_EXERCISE DIRECTIONS_. Drop every picture. Then return, exactly, the lines from the beginning of the listing below through the one containing "from mathutils import Vector, Matrix".

_DATA EXTRACT_.
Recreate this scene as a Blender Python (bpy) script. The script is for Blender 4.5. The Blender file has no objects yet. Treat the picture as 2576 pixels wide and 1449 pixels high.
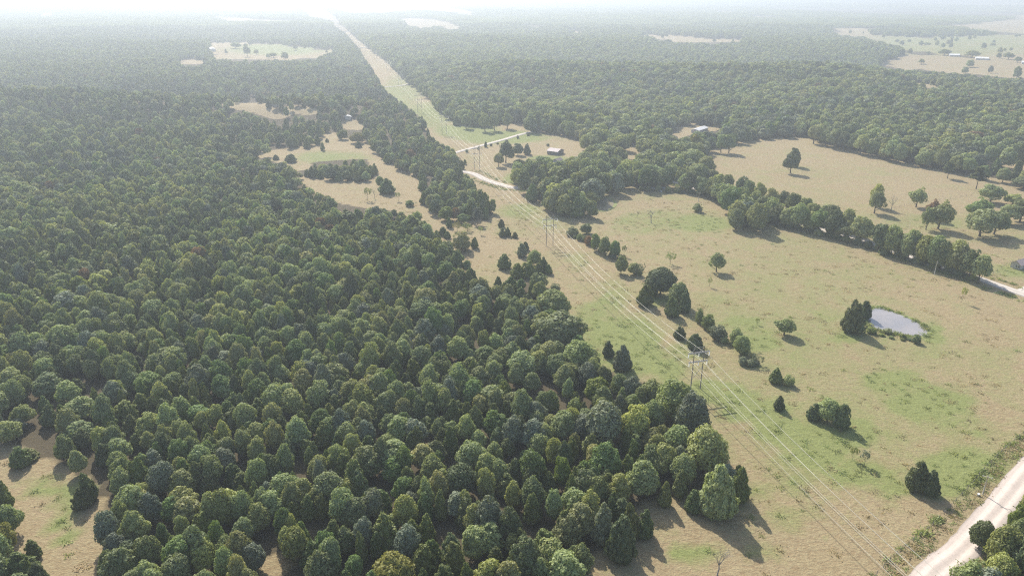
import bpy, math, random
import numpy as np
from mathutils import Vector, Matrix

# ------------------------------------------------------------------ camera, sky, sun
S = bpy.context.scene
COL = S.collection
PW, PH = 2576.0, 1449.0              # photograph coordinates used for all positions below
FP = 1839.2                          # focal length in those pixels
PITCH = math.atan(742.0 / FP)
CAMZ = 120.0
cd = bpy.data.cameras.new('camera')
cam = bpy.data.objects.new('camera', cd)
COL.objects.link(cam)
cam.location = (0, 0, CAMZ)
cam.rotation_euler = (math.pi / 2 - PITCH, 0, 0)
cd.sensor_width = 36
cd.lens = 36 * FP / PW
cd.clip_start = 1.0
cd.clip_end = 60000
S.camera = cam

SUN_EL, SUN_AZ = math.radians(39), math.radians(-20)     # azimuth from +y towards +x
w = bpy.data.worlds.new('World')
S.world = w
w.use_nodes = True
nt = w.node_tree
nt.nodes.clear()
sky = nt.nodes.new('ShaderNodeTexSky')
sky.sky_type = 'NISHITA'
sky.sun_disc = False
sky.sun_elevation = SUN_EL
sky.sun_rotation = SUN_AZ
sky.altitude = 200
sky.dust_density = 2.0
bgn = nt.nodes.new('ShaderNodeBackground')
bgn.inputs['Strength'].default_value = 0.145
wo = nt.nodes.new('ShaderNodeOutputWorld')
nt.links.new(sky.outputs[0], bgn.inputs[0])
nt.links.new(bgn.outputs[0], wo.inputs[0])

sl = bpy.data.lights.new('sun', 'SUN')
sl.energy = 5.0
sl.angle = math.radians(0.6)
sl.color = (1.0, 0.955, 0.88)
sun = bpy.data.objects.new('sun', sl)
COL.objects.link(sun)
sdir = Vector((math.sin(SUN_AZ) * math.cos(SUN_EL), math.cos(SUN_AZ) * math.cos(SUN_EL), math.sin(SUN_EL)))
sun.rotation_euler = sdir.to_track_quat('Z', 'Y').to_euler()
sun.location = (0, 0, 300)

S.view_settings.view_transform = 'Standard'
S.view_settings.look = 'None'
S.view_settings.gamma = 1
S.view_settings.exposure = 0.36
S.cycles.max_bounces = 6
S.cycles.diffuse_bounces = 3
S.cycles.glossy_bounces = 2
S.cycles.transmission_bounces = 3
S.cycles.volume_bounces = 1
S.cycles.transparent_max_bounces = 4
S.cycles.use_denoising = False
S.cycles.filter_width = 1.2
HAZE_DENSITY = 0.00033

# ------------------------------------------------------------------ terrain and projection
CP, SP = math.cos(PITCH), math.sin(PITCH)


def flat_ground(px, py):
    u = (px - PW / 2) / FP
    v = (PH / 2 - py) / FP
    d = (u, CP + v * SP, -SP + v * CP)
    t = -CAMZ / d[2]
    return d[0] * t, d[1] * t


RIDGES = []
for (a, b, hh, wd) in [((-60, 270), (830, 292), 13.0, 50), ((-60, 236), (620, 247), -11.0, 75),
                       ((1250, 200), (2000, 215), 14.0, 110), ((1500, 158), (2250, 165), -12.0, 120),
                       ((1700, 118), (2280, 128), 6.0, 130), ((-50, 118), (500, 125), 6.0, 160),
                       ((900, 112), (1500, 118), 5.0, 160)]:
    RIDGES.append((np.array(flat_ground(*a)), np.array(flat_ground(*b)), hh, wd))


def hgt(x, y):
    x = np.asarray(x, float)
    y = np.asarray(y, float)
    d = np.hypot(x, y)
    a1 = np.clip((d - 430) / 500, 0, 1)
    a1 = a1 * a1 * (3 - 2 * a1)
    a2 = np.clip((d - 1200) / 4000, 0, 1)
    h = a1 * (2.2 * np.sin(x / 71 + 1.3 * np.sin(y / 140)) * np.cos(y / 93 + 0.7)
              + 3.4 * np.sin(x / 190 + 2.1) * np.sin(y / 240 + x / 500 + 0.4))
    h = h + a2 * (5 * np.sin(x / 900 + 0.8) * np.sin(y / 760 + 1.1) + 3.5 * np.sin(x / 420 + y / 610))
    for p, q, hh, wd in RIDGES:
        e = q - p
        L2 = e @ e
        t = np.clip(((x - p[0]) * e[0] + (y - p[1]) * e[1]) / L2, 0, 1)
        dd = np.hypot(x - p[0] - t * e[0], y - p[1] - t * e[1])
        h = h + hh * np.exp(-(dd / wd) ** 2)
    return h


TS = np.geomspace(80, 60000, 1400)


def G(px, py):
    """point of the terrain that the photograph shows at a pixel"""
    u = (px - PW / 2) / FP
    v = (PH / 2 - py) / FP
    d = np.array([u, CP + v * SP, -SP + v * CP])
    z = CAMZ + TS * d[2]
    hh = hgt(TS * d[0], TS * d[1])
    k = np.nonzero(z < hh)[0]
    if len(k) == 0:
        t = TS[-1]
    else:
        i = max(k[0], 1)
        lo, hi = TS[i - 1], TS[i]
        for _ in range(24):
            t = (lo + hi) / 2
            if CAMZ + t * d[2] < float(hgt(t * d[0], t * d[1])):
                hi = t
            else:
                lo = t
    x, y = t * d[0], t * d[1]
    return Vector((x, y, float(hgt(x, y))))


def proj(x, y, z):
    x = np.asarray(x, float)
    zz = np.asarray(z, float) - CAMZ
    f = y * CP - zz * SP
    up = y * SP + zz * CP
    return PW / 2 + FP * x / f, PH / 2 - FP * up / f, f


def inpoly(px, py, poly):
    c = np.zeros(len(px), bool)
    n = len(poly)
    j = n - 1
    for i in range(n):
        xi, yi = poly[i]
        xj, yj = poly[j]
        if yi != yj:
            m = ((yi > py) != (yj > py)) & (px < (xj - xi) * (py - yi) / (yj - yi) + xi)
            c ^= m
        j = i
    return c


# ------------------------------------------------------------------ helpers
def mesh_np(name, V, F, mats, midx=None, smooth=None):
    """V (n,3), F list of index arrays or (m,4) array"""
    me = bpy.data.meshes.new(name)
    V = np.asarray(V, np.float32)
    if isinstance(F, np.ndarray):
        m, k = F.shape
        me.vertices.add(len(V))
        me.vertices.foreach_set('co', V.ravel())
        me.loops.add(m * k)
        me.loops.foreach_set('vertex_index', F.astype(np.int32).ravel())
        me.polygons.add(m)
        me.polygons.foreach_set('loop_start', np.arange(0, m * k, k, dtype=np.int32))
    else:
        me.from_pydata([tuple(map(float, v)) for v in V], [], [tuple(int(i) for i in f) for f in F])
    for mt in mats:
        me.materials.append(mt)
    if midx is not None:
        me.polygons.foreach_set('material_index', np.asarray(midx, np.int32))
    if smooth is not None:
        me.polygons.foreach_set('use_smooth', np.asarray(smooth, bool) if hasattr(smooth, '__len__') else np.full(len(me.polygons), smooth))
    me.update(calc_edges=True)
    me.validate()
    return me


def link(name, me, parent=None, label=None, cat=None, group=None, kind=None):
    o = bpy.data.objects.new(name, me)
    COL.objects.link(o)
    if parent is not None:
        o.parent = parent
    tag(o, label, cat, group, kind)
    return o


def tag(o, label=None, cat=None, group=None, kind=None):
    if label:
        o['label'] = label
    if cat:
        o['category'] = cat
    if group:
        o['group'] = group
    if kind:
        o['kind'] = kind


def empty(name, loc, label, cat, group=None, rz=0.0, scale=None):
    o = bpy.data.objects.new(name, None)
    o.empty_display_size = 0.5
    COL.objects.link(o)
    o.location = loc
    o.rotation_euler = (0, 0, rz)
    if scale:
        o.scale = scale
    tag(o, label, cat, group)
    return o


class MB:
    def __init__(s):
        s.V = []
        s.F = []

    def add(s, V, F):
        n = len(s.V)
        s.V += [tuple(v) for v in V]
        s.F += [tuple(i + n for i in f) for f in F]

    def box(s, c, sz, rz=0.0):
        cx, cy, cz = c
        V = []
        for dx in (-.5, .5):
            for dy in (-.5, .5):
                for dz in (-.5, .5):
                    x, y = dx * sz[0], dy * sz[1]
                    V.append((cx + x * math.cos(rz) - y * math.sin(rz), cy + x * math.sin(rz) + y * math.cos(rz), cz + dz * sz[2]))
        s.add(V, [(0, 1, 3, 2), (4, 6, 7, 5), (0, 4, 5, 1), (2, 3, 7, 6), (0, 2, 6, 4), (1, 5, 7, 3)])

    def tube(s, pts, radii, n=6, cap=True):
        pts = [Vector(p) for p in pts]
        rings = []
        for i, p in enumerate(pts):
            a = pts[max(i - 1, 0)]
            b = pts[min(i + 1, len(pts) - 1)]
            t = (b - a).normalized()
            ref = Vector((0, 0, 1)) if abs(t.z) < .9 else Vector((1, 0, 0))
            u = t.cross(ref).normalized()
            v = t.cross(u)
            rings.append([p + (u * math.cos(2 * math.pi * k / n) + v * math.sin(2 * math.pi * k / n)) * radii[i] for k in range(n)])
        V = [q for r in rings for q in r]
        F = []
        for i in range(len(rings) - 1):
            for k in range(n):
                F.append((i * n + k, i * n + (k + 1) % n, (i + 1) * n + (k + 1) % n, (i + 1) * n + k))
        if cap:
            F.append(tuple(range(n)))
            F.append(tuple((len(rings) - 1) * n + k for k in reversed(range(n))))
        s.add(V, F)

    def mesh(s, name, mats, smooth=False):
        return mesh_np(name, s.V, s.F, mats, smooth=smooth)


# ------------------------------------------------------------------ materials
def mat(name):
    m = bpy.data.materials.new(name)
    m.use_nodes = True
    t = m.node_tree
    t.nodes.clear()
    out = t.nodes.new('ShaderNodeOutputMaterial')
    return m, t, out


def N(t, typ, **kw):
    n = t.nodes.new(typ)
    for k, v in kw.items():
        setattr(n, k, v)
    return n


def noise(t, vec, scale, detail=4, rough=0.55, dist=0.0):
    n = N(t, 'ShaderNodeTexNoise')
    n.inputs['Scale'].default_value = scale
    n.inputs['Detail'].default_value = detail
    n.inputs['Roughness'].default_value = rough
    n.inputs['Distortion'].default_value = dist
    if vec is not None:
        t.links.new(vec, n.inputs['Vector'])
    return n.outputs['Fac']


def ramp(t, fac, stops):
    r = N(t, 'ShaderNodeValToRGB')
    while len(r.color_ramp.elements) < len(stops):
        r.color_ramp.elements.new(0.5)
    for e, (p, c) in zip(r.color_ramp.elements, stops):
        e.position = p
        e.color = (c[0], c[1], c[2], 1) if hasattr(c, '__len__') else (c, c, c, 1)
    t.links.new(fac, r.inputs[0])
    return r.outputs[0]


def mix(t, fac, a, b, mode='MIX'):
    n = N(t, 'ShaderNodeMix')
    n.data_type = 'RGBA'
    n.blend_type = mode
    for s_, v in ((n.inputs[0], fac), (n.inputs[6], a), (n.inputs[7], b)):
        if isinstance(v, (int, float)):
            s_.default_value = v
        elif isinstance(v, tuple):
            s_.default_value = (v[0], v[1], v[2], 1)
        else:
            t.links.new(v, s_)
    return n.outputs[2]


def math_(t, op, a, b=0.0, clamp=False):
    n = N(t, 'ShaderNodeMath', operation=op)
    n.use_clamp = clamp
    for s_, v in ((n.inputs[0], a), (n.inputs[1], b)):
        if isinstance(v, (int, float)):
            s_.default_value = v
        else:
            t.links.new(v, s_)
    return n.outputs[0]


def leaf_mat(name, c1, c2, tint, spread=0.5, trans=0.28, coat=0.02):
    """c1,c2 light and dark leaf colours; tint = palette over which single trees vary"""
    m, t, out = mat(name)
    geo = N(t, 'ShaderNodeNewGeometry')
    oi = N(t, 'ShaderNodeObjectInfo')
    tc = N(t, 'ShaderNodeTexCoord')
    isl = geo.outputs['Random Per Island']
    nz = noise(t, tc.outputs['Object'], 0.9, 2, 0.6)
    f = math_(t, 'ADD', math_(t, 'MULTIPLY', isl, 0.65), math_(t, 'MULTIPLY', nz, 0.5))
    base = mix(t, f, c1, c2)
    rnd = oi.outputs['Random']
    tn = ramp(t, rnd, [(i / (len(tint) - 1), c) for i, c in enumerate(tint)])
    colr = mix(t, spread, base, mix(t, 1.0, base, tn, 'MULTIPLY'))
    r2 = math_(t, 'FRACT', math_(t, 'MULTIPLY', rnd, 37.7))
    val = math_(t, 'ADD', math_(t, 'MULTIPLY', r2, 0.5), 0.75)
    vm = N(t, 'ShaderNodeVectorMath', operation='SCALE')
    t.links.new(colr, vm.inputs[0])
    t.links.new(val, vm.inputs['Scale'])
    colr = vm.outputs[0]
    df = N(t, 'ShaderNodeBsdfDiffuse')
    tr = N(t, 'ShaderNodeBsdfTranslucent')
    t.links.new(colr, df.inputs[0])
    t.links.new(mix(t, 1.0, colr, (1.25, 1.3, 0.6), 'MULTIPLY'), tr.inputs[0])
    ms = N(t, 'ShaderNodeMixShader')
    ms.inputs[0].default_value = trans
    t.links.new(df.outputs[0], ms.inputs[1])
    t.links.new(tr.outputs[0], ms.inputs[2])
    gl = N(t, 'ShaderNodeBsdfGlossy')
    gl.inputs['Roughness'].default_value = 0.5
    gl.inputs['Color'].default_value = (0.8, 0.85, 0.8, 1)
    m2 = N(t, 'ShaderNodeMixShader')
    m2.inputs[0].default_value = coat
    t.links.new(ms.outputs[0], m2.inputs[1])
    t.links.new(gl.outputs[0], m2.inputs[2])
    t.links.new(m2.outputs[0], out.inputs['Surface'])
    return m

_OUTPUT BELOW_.
Recreate this scene as a Blender Python (bpy) script. The script is for Blender 4.5. The Blender file has no objects yet. Treat the picture as 2576 pixels wide and 1449 pixels high.
import bpy, math, random
import numpy as np
from mathutils import Vector, Matrix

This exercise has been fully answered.